Ein warmes Licht. Ein honiggelbes Licht. Ein besonderes Licht. Kein Wunder, dass es Fans gibt, die um ihre Gaslaternen kämpfen. 17 000 davon gibt es noch in Düsseldorf, 44 000 in Berlin, und die Senatsverwaltung will sie nach und nach ersetzen. Neunzig haben immerhin einen besonders schönen Platz gefunden: im Gaslaternenmuseum im Tiergarten.

Ein Lichtmuseum für die Nacht, das ist die geniale Idee dieses Open-Air-Museums, das seit 1978 Gaslaternen aus aller Welt versammelt. Direkt hinter dem S-Bahnhof Tiergarten geht’s rechts rein, ein langer Weg, und lauter helle Leuchten. Sie haben Namen wie Schwanenhals und Bullenbein, Schwere Bauart oder Zehlendorfer Witwe, tragen Krönchen oder Blumenkranz, kommen aus Brügge und Budapest, Kopenhagen und Köln, Dublin und Düsseldorf. Neunzig gute Geister stehen um dich herum, bewachen deinen Weg, da mag der Schrecken im Gebüsch lauern, mit Knacken und Rascheln, das warme Licht schafft seinen Raum, einen Schutzraum aus Luft, man fühlt sich geborgen. Für mich Berlins romantischster Ort, an so einer Sommernacht.

Leuchttürme für die Stadt, Lichtinseln im Dunkel, Anker für den schwankenden Weg nach Hause, beliebte Treffpunkte auch – Lale Andersen sang mit „Lili Marleen“ der Laterne ihr berühmtestes Lied, und Lucie Mannheim dichtete 1943 für die BBC den bösen Anti-Hitler-Text dazu. Erich Mühsam lobt den Lampenputzer und sorgt sich um sein „Leuchtelicht“ – denn sehr verletzlich ist so ein Licht, das sich exponiert und hervortritt, wo sich das Böse im Dunkeln verbirgt.
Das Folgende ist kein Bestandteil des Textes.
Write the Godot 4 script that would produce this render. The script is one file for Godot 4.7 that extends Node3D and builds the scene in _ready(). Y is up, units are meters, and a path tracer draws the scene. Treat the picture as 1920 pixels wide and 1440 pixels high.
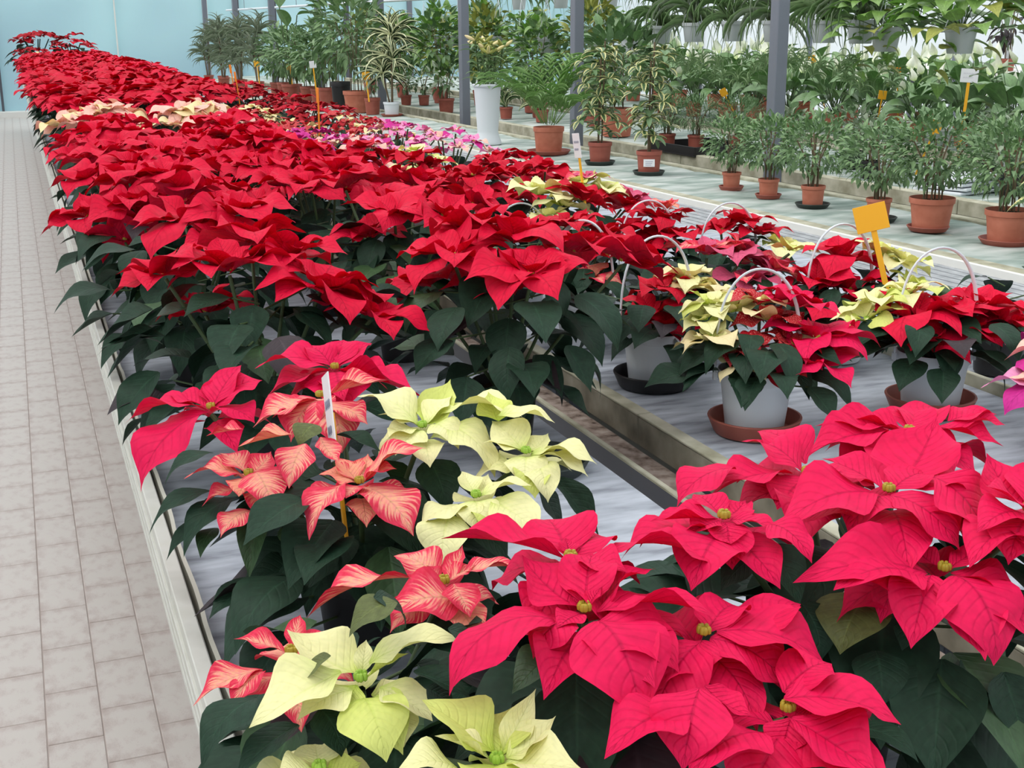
extends Node3D
# A greenhouse sales room: benches of poinsettias along a tiled aisle, foliage plants beyond.

class Bag:   # collects shapes into one mesh
	var v := PackedVector3Array()
	var n := PackedVector3Array()
	var u := PackedVector2Array()
	var ix := PackedInt32Array()
	func add(s: Array, t := Transform3D.IDENTITY) -> void:
		var nb := t.basis.inverse().transposed()
		var o := v.size()
		for p in s[0]: v.append(t * p)
		for q in s[1]: n.append((nb * q).normalized())
		u.append_array(s[2])
		for i in s[3]: ix.append(o + i)
	func arrays() -> Array:
		return [v, n, u, ix]

var rng := RandomNumberGenerator.new()
var M := {}
var taken := {}
var cur: Node3D
var cur_mat := "red"
var plant_mats := {}
var BR := []      # bract shapes as meshes
var BRL := []     # bract shapes as arrays, few triangles
var LF := []
var LFL := []
var PROF := {
	"bract": [0.06, 0.36, 0.7, 0.92, 1.0, 0.98, 0.87, 0.67, 0.42, 0.17, 0.0],
	"bract_angled": [0.06, 0.3, 0.62, 0.88, 1.0, 0.97, 0.78, 0.56, 0.34, 0.15, 0.0],
	"bract_round": [0.06, 0.42, 0.8, 0.98, 1.0, 0.94, 0.82, 0.62, 0.38, 0.13, 0.0],
	"leaf": [0.08, 0.55, 0.86, 0.99, 1.0, 0.92, 0.77, 0.58, 0.37, 0.16, 0.0],
	"heart": [0.45, 0.95, 1.0, 0.97, 0.9, 0.79, 0.65, 0.48, 0.3, 0.12, 0.0],
	"lance": [0.15, 0.5, 0.8, 0.96, 1.0, 0.93, 0.8, 0.62, 0.42, 0.2, 0.0],
	"strap": [0.8, 0.95, 1.0, 1.0, 0.96, 0.9, 0.8, 0.66, 0.48, 0.26, 0.0],
	"paddle": [0.06, 0.5, 0.85, 1.0, 1.0, 0.98, 0.92, 0.8, 0.62, 0.36, 0.0]}

func _ready() -> void:
	rng.seed = 77
	var cam := Camera3D.new()
	cam.name = "camera"
	cam.projection = Camera3D.PROJECTION_PERSPECTIVE
	cam.fov = rad_to_deg(2.0 * atan(720.0 / 2400.0))
	cam.near = 0.05
	cam.far = 120.0
	# the aisle runs along -Z; the lens looks right of it and down, from 1.59 m
	cam.transform = Transform3D(Basis(Vector3(0.93471599, -0.00698713, 0.35532688), Vector3(0.10247613, 0.96264065, -0.2506424), Vector3(-0.34030083, 0.27069199, 0.90051163)), Vector3(0, 1.59, 0))
	add_child(cam)
	cam.current = true
	var env := Environment.new()
	var sky := Sky.new()
	var sm := ProceduralSkyMaterial.new()    # overcast winter daylight
	sm.sky_top_color = Color(0.97, 0.985, 1.0)
	sm.sky_horizon_color = Color(0.93, 0.965, 0.99)
	sm.ground_bottom_color = Color(0.6, 0.6, 0.58)
	sm.ground_horizon_color = Color(0.72, 0.76, 0.78)
	sm.sky_curve = 0.3
	sm.sky_energy_multiplier = 1.2
	sm.ground_energy_multiplier = 1.0
	sky.sky_material = sm
	env.background_mode = Environment.BG_SKY
	env.sky = sky
	env.tonemap_mode = Environment.TONE_MAPPER_LINEAR
	env.tonemap_exposure = 1.0
	env.sdfgi_enabled = true
	env.ssao_enabled = true
	env.ssil_enabled = true
	var we := WorldEnvironment.new()
	we.name = "world"
	we.environment = env
	add_child(we)
	var sun := DirectionalLight3D.new()      # the sun behind thin cloud: a wide soft source high over the roof
	sun.name = "veiled_sun"
	sun.light_energy = 0.7
	sun.light_color = Color(1.0, 0.985, 0.96)
	sun.light_angular_distance = 60.0
	sun.shadow_enabled = true
	sun.sky_mode = DirectionalLight3D.SKY_MODE_LIGHT_ONLY
	sun.rotation_degrees = Vector3(-52, -95, 0)
	add_child(sun)
	make_materials()
	make_shapes()
	room()
	benches()
	near_plants()
	handle_pots()
	row_plants()
	far_plants()
	bench_items()
	foliage_row()
	rear_plants()
	hanging_plants()

# ---------------------------------------------------------------- shapes

func samp(p: Array, t: float) -> float:
	var x := clampf(t, 0, 1) * 10.0
	var i := mini(int(x), 9)
	var a = p[maxi(i - 1, 0)]
	var d = p[mini(i + 2, 10)]
	return maxf(0.0, cubic_interpolate(p[i], p[i + 1], a, d, x - i))

# a leaf from (0,0,0) to (1,0,0), one unit wide, face up; bend arches it, fold lifts both halves, wave ruffles the edge
func blade(kind: String, nl: int, nw: int, bend: float, fold: float, wave := 0.0, ph := 0.0, freq := 9.0) -> Array:
	var prof: Array = PROF[kind]
	var mid := [Vector2.ZERO]
	for i in nl:
		var th := bend * (0.5 - (i + 0.5) / nl) * 1.6
		mid.append(mid[i] + Vector2(cos(th), sin(th)) / nl)
	var e: Vector2 = mid[nl]
	var turn := -e.angle()
	for i in nl + 1: mid[i] = mid[i].rotated(turn) / e.length()
	var v := PackedVector3Array()
	var n := PackedVector3Array()
	var u := PackedVector2Array()
	var ix := PackedInt32Array()
	for i in nl + 1:
		var t := float(i) / nl
		var w := samp(prof, t) * 0.5
		var tan2: Vector2 = (mid[mini(i + 1, nl)] - mid[maxi(i - 1, 0)]).normalized()
		var nn := Vector2(-tan2.y, tan2.x)
		for j in nw + 1:
			var s := 2.0 * j / nw - 1.0
			var lift := fold * absf(s) * w + wave * w * pow(absf(s), 1.5) * sin(t * freq + ph + (2.1 if s > 0 else 0.0))
			var m: Vector2 = mid[i] + nn * lift
			v.append(Vector3(m.x, m.y, s * w))
			u.append(Vector2(t, s * 0.5 + 0.5))
	for i in nl + 1:
		for j in nw + 1:
			var ds := v[i * (nw + 1) + mini(j + 1, nw)] - v[i * (nw + 1) + maxi(j - 1, 0)]
			var dt := v[mini(i + 1, nl) * (nw + 1) + j] - v[maxi(i - 1, 0) * (nw + 1) + j]
			var c := ds.cross(dt)
			n.append(c.normalized() if c.length() > 1e-7 else Vector3.UP)
	for i in nl:
		for j in nw:
			var a := i * (nw + 1) + j
			ix.append_array([a, a + nw + 1, a + 1, a + 1, a + nw + 1, a + nw + 2])
	return [v, n, u, ix]

func lathe(pts: Array, seg := 28) -> Array:   # pts: Vector2(radius, height) from the inside bottom round the outside
	var v := PackedVector3Array()
	var n := PackedVector3Array()
	var u := PackedVector2Array()
	var ix := PackedInt32Array()
	for k in pts.size() - 1:
		var a: Vector2 = pts[k]
		var b: Vector2 = pts[k + 1]
		var d := (b - a).normalized()
		var na := Vector2(d.y, -d.x)
		var nb := na
		if k > 0:
			var p: Vector2 = (a - pts[k - 1]).normalized()
			if p.dot(d) > 0.8: na = (na + Vector2(p.y, -p.x)).normalized()
		if k < pts.size() - 2:
			var q: Vector2 = (pts[k + 2] - b).normalized()
			if q.dot(d) > 0.8: nb = (nb + Vector2(q.y, -q.x)).normalized()
		var o := v.size()
		for i in seg + 1:
			var f := TAU * i / seg
			var c := Vector2(cos(f), sin(f))
			v.append(Vector3(a.x * c.x, a.y, a.x * c.y))
			v.append(Vector3(b.x * c.x, b.y, b.x * c.y))
			n.append(Vector3(na.x * c.x, na.y, na.x * c.y))
			n.append(Vector3(nb.x * c.x, nb.y, nb.x * c.y))
			u.append(Vector2(float(i) / seg, a.y))
			u.append(Vector2(float(i) / seg, b.y))
		for i in seg:
			var e := o + i * 2
			ix.append_array([e, e + 2, e + 1, e + 2, e + 3, e + 1])
	return [v, n, u, ix]

func box(lo: Vector3, hi: Vector3, c := 0.003) -> Array:   # chamfered
	var mid := (lo + hi) * 0.5
	var h := (hi - lo) * 0.5
	c = minf(c, minf(h.x, minf(h.y, h.z)) * 0.45)
	var v := PackedVector3Array()
	var n := PackedVector3Array()
	var u := PackedVector2Array()
	var ix := PackedInt32Array()
	var polys := []
	for ax in 3:
		var b := (ax + 1) % 3
		var d := (ax + 2) % 3
		for s in [-1.0, 1.0]:
			var f := []
			for q in [[-1, -1], [1, -1], [1, 1], [-1, 1]]:
				var p := Vector3.ZERO
				p[ax] = s * h[ax]
				p[b] = q[0] * (h[b] - c)
				p[d] = q[1] * (h[d] - c)
				f.append(p)
			polys.append(f)
		for s in [-1.0, 1.0]:
			for r in [-1.0, 1.0]:
				var f := []
				for q in [[0, -1], [1, -1], [1, 1], [0, 1]]:
					var p := Vector3.ZERO
					p[ax] = q[1] * (h[ax] - c)
					p[b] = s * (h[b] - (c if q[0] else 0.0))
					p[d] = r * (h[d] - (0.0 if q[0] else c))
					f.append(p)
				polys.append(f)
	for s in [-1.0, 1.0]:
		for r in [-1.0, 1.0]:
			for q in [-1.0, 1.0]:
				var k := Vector3(s, r, q)
				polys.append([k * (h - Vector3(0, c, c)), k * (h - Vector3(c, 0, c)), k * (h - Vector3(c, c, 0))])
	for f in polys:
		var cen := Vector3.ZERO
		for p in f: cen += p
		var nn: Vector3 = (f[1] - f[0]).cross(f[2] - f[0]).normalized()
		if nn.dot(cen) > 0: f.reverse()
		else: nn = -nn
		var o := v.size()
		for p in f:
			v.append(p + mid)
			n.append(nn)
			u.append(Vector2(p.x + p.y, p.z))
		for k in f.size() - 2: ix.append_array([o, o + k + 1, o + k + 2])
	return [v, n, u, ix]

func tube(pts: Array, r: float, seg := 7, r2 := -1.0, flat := 1.0) -> Array:
	var v := PackedVector3Array()
	var n := PackedVector3Array()
	var u := PackedVector2Array()
	var ix := PackedInt32Array()
	if r2 < 0: r2 = r
	var side := Vector3.ZERO
	for i in pts.size():
		var d: Vector3 = (pts[mini(i + 1, pts.size() - 1)] - pts[maxi(i - 1, 0)]).normalized()
		if side == Vector3.ZERO: side = d.cross(Vector3.RIGHT if absf(d.x) < 0.8 else Vector3.UP).normalized()
		side = (side - d * side.dot(d)).normalized()
		var b := d.cross(side)
		var rr := lerpf(r, r2, float(i) / maxi(pts.size() - 1, 1))
		for k in seg + 1:
			var f := TAU * k / seg
			n.append(side * cos(f) + b * sin(f))
			v.append(pts[i] + side * cos(f) * rr + b * sin(f) * rr * flat)
			u.append(Vector2(float(k) / seg, i))
	for i in pts.size() - 1:
		for k in seg:
			var a := i * (seg + 1) + k
			ix.append_array([a, a + seg + 1, a + 1, a + 1, a + seg + 1, a + seg + 2])
	return [v, n, u, ix]

func mesh_of(s: Array) -> ArrayMesh:
	var a := []
	a.resize(Mesh.ARRAY_MAX)
	a[Mesh.ARRAY_VERTEX] = s[0]
	a[Mesh.ARRAY_NORMAL] = s[1]
	a[Mesh.ARRAY_TEX_UV] = s[2]
	a[Mesh.ARRAY_INDEX] = s[3]
	var m := ArrayMesh.new()
	m.add_surface_from_arrays(Mesh.PRIMITIVE_TRIANGLES, a)
	return m

func joined(list: Array) -> ArrayMesh:
	var b := Bag.new()
	for s in list: b.add(s)
	return mesh_of(b.arrays())

func span(base: Vector3, tip: Vector3, w: float, roll := 0.0, upv := Vector3.UP) -> Transform3D:
	var d := tip - base
	var l := d.length()
	d /= l
	if absf(d.dot(upv)) > 0.985: upv = (upv + Vector3(0.3, 0, 0.25)).normalized()
	var up := (upv - d * d.dot(upv)).normalized().rotated(d, roll)
	return Transform3D(Basis(d * l, up * l, d.cross(up) * w), base)

func polar(az: float, el: float, r := 1.0) -> Vector3:
	return Vector3(cos(az) * cos(el), sin(el), sin(az) * cos(el)) * r

func rf(a: float, b: float) -> float:
	return rng.randf_range(a, b)

# ---------------------------------------------------------------- nodes

func numbered(called: String) -> String:
	taken[called] = taken.get(called, -1) + 1
	return called if taken[called] == 0 else "%s_%03d" % [called, taken[called]]

func tag(o: Node, label: String, category: String, group := "") -> Node:
	o.set_meta("label", label)
	o.set_meta("category", category)
	if group: o.set_meta("group", group)
	return o

func thing(called: String, label: String, category: String, at := Vector3.ZERO, turn := 0.0, group := "") -> Node3D:
	var o := Node3D.new()
	o.name = numbered(called)
	add_child(o)
	o.position = at
	o.rotation.y = turn
	tag(o, label, category, group)
	return o

func part(called: String, m: Mesh, mat: Material, parent: Node, t := Transform3D.IDENTITY) -> MeshInstance3D:
	var o := MeshInstance3D.new()
	o.name = called
	o.mesh = m
	o.material_override = mat
	o.transform = t
	parent.add_child(o, true)
	return o

func struct(called: String, m: Mesh, mat: Material, t := Transform3D.IDENTITY) -> MeshInstance3D:
	var o := part(numbered(called), m, mat, self, t)
	o.set_meta("kind", "structure")
	return o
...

Auch davon kann das Laternenmuseum sein bitteres Lied singen, mit dem brutalen Überfall im vergangenen Herbst, als 19 Laternen durch Steinwürfe beschädigt wurden. Nun sind die Schäden behoben, nur die Exemplare Freiburg und München sind derzeit dunkel. Und meine Düsseldorfer Laterne? Sie leuchtet, golden, warm und vertraut, ich erkenne sie sofort, an der zackig geschwungenen Bekrönung. Heimatgefühle. Nachtgefühle. Doch ihr Schild ist beschmiert, ein A für Anarchie prangt darauf, und nur bei ihr. Ach, Düsseldorf war noch nie beliebt. Verlorene Kindheit. Lasst mir mein Licht.